Given all this, God has now fully defined this Purpose battlefield. The day can become an awareness of the presence of God, the more we know He abides in our souls permanently, stemming from following the Eternal Law in love. This presence has expanded beyond silent prayer. As David Torkington relates, everyday life should become a continual offering and a praising, a cross borne, a Mass. Indeed, the day is analogous to a Mass, which embodies the graces God has given us, such as the Passion and Resurrection (re-presented), the opportunity to praise and offer one’s struggles and successes, forgiveness, insight, and the prayers of the saints.
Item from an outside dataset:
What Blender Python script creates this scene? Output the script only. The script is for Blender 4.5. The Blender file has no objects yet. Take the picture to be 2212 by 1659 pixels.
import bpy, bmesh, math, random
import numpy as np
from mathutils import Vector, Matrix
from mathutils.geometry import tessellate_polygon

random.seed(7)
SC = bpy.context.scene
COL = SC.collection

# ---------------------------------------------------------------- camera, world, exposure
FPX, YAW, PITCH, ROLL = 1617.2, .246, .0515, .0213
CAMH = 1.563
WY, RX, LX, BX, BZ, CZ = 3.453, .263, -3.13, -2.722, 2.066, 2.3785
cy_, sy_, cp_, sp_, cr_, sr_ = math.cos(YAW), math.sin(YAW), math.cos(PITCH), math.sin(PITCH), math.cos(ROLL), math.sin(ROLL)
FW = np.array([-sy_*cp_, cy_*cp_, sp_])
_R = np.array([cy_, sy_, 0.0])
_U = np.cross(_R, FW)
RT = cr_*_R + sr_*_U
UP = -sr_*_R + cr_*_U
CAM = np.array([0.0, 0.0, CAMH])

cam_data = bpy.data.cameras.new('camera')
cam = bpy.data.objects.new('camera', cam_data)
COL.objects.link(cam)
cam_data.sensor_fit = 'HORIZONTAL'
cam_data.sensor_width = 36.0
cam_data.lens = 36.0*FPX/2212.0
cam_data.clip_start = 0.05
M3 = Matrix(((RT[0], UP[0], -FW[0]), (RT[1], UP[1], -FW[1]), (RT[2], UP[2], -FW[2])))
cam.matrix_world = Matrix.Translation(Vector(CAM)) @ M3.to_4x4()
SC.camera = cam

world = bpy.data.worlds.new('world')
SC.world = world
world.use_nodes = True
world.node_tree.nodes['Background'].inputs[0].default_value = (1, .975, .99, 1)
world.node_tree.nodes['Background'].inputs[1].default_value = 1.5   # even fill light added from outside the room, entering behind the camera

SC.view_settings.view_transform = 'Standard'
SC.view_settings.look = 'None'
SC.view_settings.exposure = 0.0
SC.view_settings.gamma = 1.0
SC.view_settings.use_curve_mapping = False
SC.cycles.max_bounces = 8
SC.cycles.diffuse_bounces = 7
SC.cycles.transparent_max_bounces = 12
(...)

Thus, with that model, in as many everyday moments as possible, the soul seeks to cherish all that grace.
Guidelines
To allow God to thwart the Modernist Universalist tendencies we all form, given the culture that shapes us, and to help fulfill this means:
- Take delight in and recall the Holy Mass, as the physical and spiritual culmination of God’s graces, which you must embrace.
- Recognize as much as possible in every moment the onslaught of graces the Trinity sends to enable you to love God back. God expects you to welcome these so that you can participate in the Beatific Vision; for example:
- the forgiveness of sins
- the intercessions of the saints
- Scripture and Tradition and the enlightenment they supply
- the Church, as the registry of authority on theology and morals
- the Church, as the Body of believers, in Heaven, in Purgatory, and on earth
- family, friends, other holy people, and material blessings
- the beauty in the created world
- opportunities to offer your suffering to Christ in reparation
- Pray throughout the day the simple words, “Give us this day our daily bread. And forgive us our trespasses, as we forgive those who trespass against us. And lead us not into temptation, and deliver us from evil.” Your goal here is to beat back the inherent Universalist tendency to believe in an entitled salvation, and to constantly request and welcome those graces that God mercifully provides you.
- Memorize and pray this powerful Beatitude: “Blessed are they who hunger and thirst for righteousness, for they will be satisfied.” Remember that you need a sanctified and holy soul to progress toward unity with God, circling through to each of these four battle domains, in the daily, constant desire for holiness.
Note that we also can suggest to Protestants that they attend and observe the Holy Mass, to forward the notion of recurring and everyday grace, for their own efforts to reverse Modernism, as we work toward their ultimate conversion.
In summary, as Torkington beautifully illustrates, the essential purpose of these four means is not that God demands them for salvation. Salvation requires not only that we use these means to defeat Modernism inside us, but first-and-foremost salvation requires the blessedness and purity of heart that each means produces.